Following up the great Son of Frankenstein and mediocre The Ghost of Frankenstein(which actually starred the Wolf Man himself Lon Chaney Jr. as the monster replacing the far superior Boris Karloff), it was clear the series needed something new to keep it going and breather some life into it so to speak. Throwing him together with the hot new Universal Monster seems like a no-brainer now and sure enough this was far from the last time Frankenstein’s monster would crossover with the other Universal Monsters (House of Frankenstein, House of Dracula, and Abbott and Costello Meet Frankenstein). Since Lon Chaney Jr. was unable to play both roles, the original Dracula and Ygor from the prior two Frankenstein movies, Bela Lugosi, has taken over the role of Frankenstein’s monster.

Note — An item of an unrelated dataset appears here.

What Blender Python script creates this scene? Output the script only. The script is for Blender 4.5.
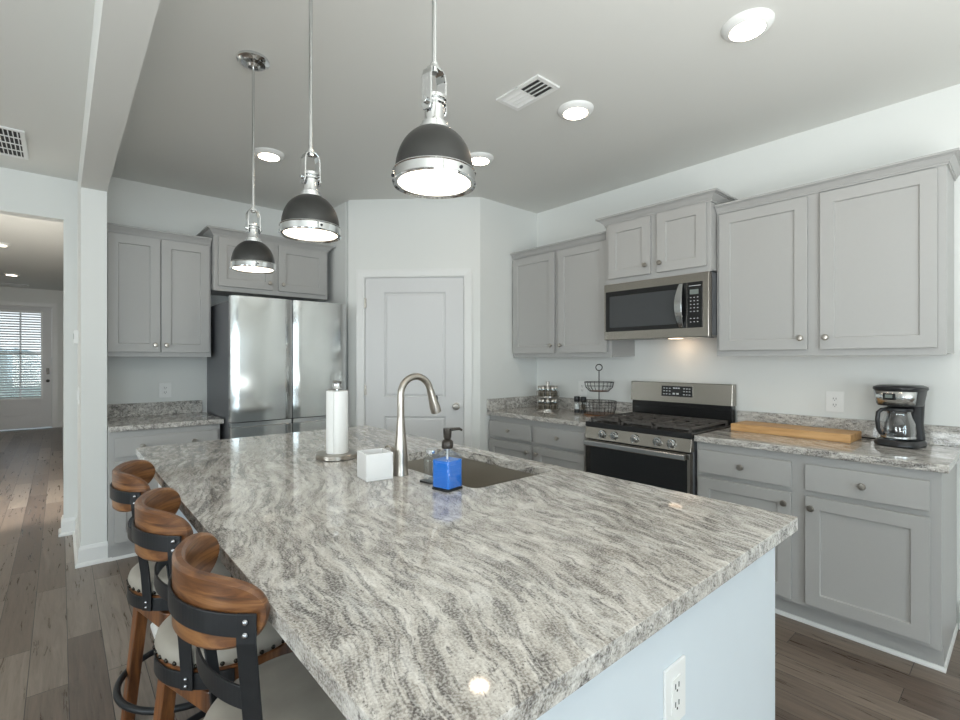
import bpy, bmesh, math, random
from mathutils import Vector, Matrix
random.seed(7)
PI = math.pi
R = math.radians
scene = bpy.context.scene
COL = scene.collection
for o in list(bpy.data.objects):
    bpy.data.objects.remove(o)

# ------------------------------------------------------------------ camera
cam_d = bpy.data.cameras.new('camera')
cam = bpy.data.objects.new('camera', cam_d)
COL.objects.link(cam)
cam.location = (0, 0, 1.354)
cam.rotation_euler = (PI / 2, 0, R(-41.06))
cam_d.sensor_width = 36
cam_d.lens = 482 / 960 * 36
cam_d.clip_start = 0.03
scene.camera = cam

# ------------------------------------------------------------------ world
world = bpy.data.worlds.new('world')
scene.world = world
world.use_nodes = True
wn = world.node_tree.nodes
wl = world.node_tree.links
wn.clear()
wo = wn.new('ShaderNodeOutputWorld')
wb = wn.new('ShaderNodeBackground')
wc = wn.new('ShaderNodeTexCoord')
ws = wn.new('ShaderNodeSeparateXYZ')
wr = wn.new('ShaderNodeValToRGB')
wl.new(wc.outputs['Generated'], ws.inputs[0])
wl.new(ws.outputs['Z'], wr.inputs[0])
wr.color_ramp.elements[0].position = 0.0
wr.color_ramp.elements[0].color = (0.86, 0.90, 0.92, 1)
wr.color_ramp.elements[1].position = 0.7
wr.color_ramp.elements[1].color = (0.50, 0.68, 0.95, 1)
wl.new(wr.outputs[0], wb.inputs[0])
wb.inputs[1].default_value = 1.6
wl.new(wb.outputs[0], wo.inputs[0])

# ------------------------------------------------------------------ exposure
vs = scene.view_settings
vs.view_transform = 'Standard'
vs.look = 'None'
vs.gamma = 1
vs.use_curve_mapping = False
vs.exposure = 0.0

# ------------------------------------------------------------------ daylight through the windows behind the camera
def area(name, loc, rot, sx, sy, power, color):
    d = bpy.data.lights.new(name, 'AREA')
    d.shape = 'RECTANGLE'
    d.size = sx
    d.size_y = sy
    d.energy = power
    d.color = color
    o = bpy.data.objects.new(name, d)
    COL.objects.link(o)
    o.location = loc
    o.rotation_euler = rot
    return o

DAY = (0.74, 0.89, 1.0)
REAR_WINS = [(-2.9, -1.5), (-0.9, 0.5)]
for i, (x0, x1) in enumerate(REAR_WINS):
    area('window_daylight', ((x0 + x1) / 2, -4.22, 1.35), (R(90), 0, 0), 1.4, 2.1, 60, DAY)
for i, yc in enumerate((-2.2, 1.2)):
    area('side_window_daylight', (-4.42, yc, 1.45), (R(90), 0, R(-90)), 1.6, 1.6, 80, (0.93, 0.97, 1.0))

# added fill lights with no real source, out of view, to brighten the ceiling
area('bounce_fill', (0.3, -1.15, 0.95), (R(180), 0, 0), 2.6, 1.8, 128, (0.98, 1.0, 0.98))
area('bounce_fill_living', (-2.6, 2.2, 0.9), (R(180), 0, 0), 2.0, 2.4, 10, (1.0, 0.98, 0.95))  # added fill for the living area ceiling
area('hall_fill', (-0.6, 5.3, 1.0), (R(90), 0, 0), 1.0, 1.0, 40, (1.0, 0.95, 0.88))  # added fill, unseen inside the hall, brightens the front door

# recessed and pendant lamp strengths
CAN_E = 26.0
CAN_COL = (1.0, 0.80, 0.60)
PEND_E = 3.2
PEND_COL = (1.0, 0.88, 0.72)

# ================================================================== materials
def new_mat(name):
    m = bpy.data.materials.new(name)
    m.use_nodes = True
    nt = m.node_tree
    return m, nt, nt.nodes['Principled BSDF']

def lin(c):
    return tuple(((v / 255) / 12.92 if v / 255 <= 0.04045 else ((v / 255 + 0.055) / 1.055) ** 2.4) for v in c) + (1,)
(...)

The film is far more of a story of the wolf man who’s trying to find a way to die (believing Dr. Frankenstein holds the answer) than of Frankenstein’s monster (who starts the film frozen in ice) which makes sense since even the Frankenstein films were more about the doctor. It’s even more noticeable since while Karloff was able to infuse the monster with a personality and heart, Lugosi just plays him as a lumbering beast, albeit one who seems remarkable chill most of the time. This time, our designated member of the Frankenstein family is his daughter who being a woman clearly couldn’t have taken up the mantle next (Dracula’s daughter is clearly the superior one) or even show any signs of being one. Instead we get introduced to the wolf man’s doctor SPOILERS who in something I shouldn’t even have to mark as a spoiler, is the one who goes mad. The message I guess of the film is that it isn’t just doctors with the Frankenstein name who start with distaste for the original’s work only to go mad replicating it, it’s all doctors. I hope the stupid villagers update their prejudices accordingly or they might look silly. END OF SPOILERS
The important questions of course are “do they fight?” and “do we get a winner?” with the answers being SPOILERS at the end and fuck no with the last bit feeling incredibly cheap as the film just ends anticlimactic with them being flooded out as the wolf man is busy recreating his routine from SummerSlam on the monster. END OF SPOILERS Still the answer to the first question and the fairly natural way it all ties in is enough for me. I could watch these movies all day and Chaney (who I hope to talk about more in his role later this month) carries the film. It may not recapture the legacy of the Frankenstein franchise, but it does succeed in reenergizing it.